London and Luck Surface Area — How I Met Shane Parrish
London has a way of surprising you. Not in the loud, obvious way cities sometimes do — but quietly, in bookstores, in conversations you didn't plan, with people you only knew from pages. I've come to believe that the more surface area you give luck, the more it finds you. London keeps proving that to me.
I didn't go looking for it. Ali Abdaal posted a story — The Gilded Acorn Bookshop had shared that Shane Parrish was coming in for a book signing. That was it. Three years of following his work — Farnam Street, The Great Mental Models — and suddenly he wasn't just a name on a screen. He was going to be in a bookstore. In London. I wasn't going to miss that.
The Gilded Acorn Bookshop is a small, intimate bookstore tucked inside the London School of Economics campus.

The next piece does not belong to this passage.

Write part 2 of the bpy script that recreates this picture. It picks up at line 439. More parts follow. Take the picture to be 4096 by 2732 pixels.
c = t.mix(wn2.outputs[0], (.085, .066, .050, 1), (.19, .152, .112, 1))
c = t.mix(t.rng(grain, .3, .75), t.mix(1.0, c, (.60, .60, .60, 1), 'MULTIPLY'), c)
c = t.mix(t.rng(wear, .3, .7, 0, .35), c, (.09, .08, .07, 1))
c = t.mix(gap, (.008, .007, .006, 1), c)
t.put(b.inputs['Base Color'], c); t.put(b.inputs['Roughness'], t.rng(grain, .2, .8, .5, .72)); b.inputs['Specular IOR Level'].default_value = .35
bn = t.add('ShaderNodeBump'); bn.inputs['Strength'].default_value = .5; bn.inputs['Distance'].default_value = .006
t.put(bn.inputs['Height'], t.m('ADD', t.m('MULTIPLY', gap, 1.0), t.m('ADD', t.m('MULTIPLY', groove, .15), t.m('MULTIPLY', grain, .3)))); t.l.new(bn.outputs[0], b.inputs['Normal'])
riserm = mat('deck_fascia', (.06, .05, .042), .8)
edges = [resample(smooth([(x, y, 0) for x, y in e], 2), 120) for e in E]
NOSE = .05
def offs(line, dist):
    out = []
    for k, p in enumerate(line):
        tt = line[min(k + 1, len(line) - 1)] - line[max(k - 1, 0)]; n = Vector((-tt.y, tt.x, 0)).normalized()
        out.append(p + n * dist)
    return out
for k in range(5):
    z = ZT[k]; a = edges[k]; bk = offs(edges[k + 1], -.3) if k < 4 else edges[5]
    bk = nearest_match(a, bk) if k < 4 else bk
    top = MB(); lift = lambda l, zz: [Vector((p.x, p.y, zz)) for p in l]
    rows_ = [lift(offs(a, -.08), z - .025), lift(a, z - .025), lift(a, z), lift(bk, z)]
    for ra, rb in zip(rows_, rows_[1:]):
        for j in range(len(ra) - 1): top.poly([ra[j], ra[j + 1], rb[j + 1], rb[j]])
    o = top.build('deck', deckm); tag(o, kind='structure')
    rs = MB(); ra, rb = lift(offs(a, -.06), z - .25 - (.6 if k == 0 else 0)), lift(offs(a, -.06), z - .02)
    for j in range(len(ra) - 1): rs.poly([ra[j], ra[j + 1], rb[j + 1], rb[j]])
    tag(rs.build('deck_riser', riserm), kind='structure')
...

When I arrived, Shane was already mid-conversation just outside, a small circle of people around him. Maybe twenty of us in total. There was no stage, no microphone, no distance between him and the room. Just people, books, and ideas in a small space. I found my spot in the circle and listened. What struck me first wasn't what he said — it was how he made the room feel. There's an aura to some people that you can't really explain until you're standing in it. Shane has that. Everyone felt comfortable. The conversation flowed like it had been going on for days.

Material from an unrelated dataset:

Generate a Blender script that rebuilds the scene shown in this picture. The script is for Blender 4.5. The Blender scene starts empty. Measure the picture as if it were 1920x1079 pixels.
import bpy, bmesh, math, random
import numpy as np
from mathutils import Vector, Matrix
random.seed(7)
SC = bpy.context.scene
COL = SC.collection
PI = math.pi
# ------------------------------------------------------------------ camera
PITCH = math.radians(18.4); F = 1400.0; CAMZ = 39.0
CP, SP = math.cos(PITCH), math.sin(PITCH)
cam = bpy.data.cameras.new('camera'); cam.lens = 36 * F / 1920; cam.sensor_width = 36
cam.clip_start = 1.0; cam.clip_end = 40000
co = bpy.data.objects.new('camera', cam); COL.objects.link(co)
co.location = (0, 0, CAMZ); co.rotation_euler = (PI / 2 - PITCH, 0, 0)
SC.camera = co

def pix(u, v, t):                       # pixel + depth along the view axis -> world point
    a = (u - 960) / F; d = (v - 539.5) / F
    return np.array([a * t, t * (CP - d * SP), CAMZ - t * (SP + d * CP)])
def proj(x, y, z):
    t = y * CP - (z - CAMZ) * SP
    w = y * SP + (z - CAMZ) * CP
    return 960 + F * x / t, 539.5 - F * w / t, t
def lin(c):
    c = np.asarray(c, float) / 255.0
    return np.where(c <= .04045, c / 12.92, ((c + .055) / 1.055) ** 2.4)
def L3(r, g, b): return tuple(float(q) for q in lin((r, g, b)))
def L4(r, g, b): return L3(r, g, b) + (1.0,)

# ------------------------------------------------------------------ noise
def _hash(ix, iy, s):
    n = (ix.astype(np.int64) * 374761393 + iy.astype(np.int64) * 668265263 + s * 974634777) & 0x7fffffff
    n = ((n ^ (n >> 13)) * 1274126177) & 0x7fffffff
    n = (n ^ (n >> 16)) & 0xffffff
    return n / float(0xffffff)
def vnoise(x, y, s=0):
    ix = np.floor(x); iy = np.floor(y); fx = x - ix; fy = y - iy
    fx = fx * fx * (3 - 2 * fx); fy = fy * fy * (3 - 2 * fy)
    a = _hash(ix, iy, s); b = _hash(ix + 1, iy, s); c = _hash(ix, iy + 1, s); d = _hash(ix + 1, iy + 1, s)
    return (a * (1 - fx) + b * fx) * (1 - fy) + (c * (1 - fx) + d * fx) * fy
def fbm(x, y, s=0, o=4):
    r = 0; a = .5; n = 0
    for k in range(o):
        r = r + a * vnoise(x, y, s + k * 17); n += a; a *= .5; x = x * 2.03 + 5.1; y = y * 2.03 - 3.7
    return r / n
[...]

At some point, someone asked a question I had come prepared to ask. That someone was Alex — standing at the back of the crowd, asking the exact question I had ready, lost in my own excitement. As he was leaving, I caught up with him. It was the easiest conversation starter I could have asked for — "that was my question." We laughed, exchanged emails, and kept walking in opposite directions. What I didn't know then was that Alex and I had a lot in common. That brief exchange at a bookstore in London turned into a genuine friendship. Another thing the city gave me that I wasn't expecting.
I had brought two books with me from home. One for myself, one for someone I deeply care about. And I bought a third at The Gilded Acorn Bookshop that evening — partly because I wanted to, partly as a quiet thank you to the bookstore that made the whole thing possible. I waited in line with all three.

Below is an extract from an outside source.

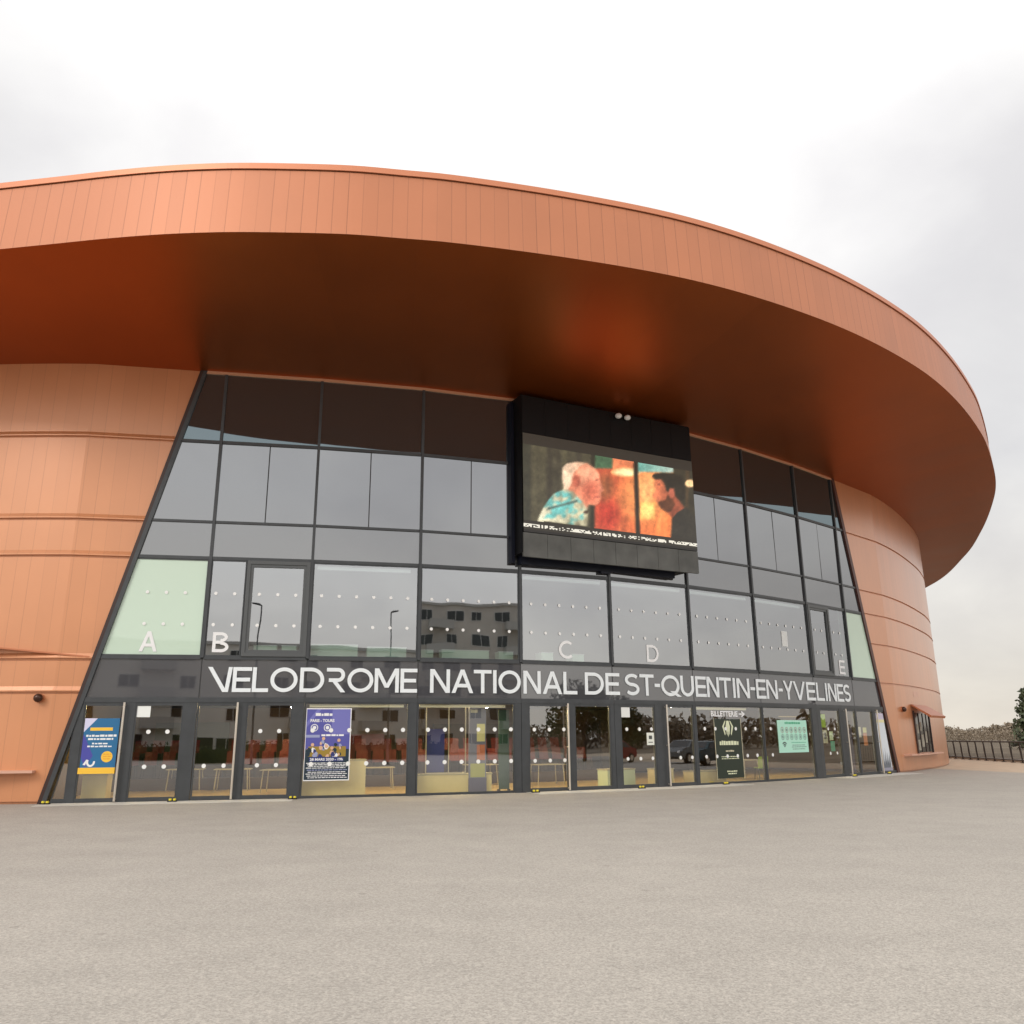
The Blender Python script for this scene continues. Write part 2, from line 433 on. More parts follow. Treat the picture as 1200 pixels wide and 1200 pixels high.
# spandrels
for k in range(10):
    for z0, z1, m in ((Z_UP, Z_SOF-.06, M_spT), (Z_SP, Z_UP, M_spA), (Z_WH, Z_SP, M_spB), (Z_DOOR, Z_SILL, M_band)):
        halves = [(0, LEN[k])]
        if z0 == Z_SP and 1 <= k <= 8: halves = [(0, LEN[k]*.5), (LEN[k]*.5, LEN[k])]
        if z0 == Z_UP and k == 9: continue
        mb = MB()
        for a, b in halves: pane(mb, k, clip(k, a+.015, b-.015, z0+.02, z1-.02), 0, 0., .006 if z0 == Z_UP else .0035 if z0 > 8 else .002)
        if len(halves) == 2: fbox(mb, k, LEN[k]*.5-.017, LEN[k]*.5+.017, -.05, .004, z0+.02, z1-.02, 1)
        mb.build('spandrel_panel', [m, M_joint], VB)
# narrow top right corner pane
mb = MB(); pane(mb, 9, [(.03, Z_UP), (UJ1-Z_UP*SL-.19, Z_UP), (.12, Z_SOF-.06), (.03, Z_SOF-.06)]); mb.build('spandrel_panel', M_spT, VB)
# mullions and transoms
for k in range(1, 10):
    mb = MB()
    fbox(mb, k, -.045, .045, -.12, .07, Z_SILL, Z_SOF-.09)
    mb.build('mullion', M_alu, VB)
for z, h in ((Z_SILL, .05), (Z_WH, .05), (Z_SP, .04), (Z_UP, .05)):
    for k in range(10):
        pts = clip(k, .047 if k else 0, LEN[k]-(.047 if k < 9 else 0), z-h, z+h)
        if pts[1][0]-pts[0][0] < .05: continue
        mb = MB(); fpoly(mb, k, pts, .045, 0, .12); mb.build('transom', M_alu, VB)
for k in range(1, 10):
    mb = MB(); fbox(mb, k, -.014, .014, -.04, .006, Z_DOOR+.06, Z_SILL-.06); mb.build('band_joint', M_joint, VB)

# first floor windows
UPD = {1: [[.24, .80], [1.54, 2.10, 2.65]], 2: [[.34+.547*i for i in range(6)]], 3: [[.41+.534*i for i in range(6)]], 4: [[.41+.538*i for i in range(6)]], 5: [[.39+.562*i for i in range(6)]], 6: [[.42+.56*i for i in range(6)]], 7: [[.42+.56*i for i in range(6)]], 8: [[.55, 1.1], [2.1, 2.65]]}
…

When it was my turn, I told him I'd been following his work for three years. That The Great Mental Models series had meant a lot to me. He smiled and said thanks. It was a small moment. But standing there, handing him those books, watching him sign them one by one — it felt like closing a loop I didn't know was open.
The third book I bought that evening — I haven't gifted it yet. I'm holding it for someone I haven't met. Someone who, when I do meet them, I'll just know deserves it.
Shane left the room with two lines that I keep coming back to:
- Go positive, go first.
- Outcome over ego.
Simple. But the kind of simple that takes years to actually live.
London did what London always does. It gave me more than I showed up for. A signed book for someone I deeply care about. A friendship I didn't plan. A third book waiting for the right person. And two ideas I'm still growing into.
Luck Surface Area isn't just about showing up, I guess. It's about what you do after. Walking out of The Gilded Acorn that evening, three books in hand, I had one thought — I need to level up so hard that the next time I'm in that room, I belong there differently.
That felt like enough reason to get to work.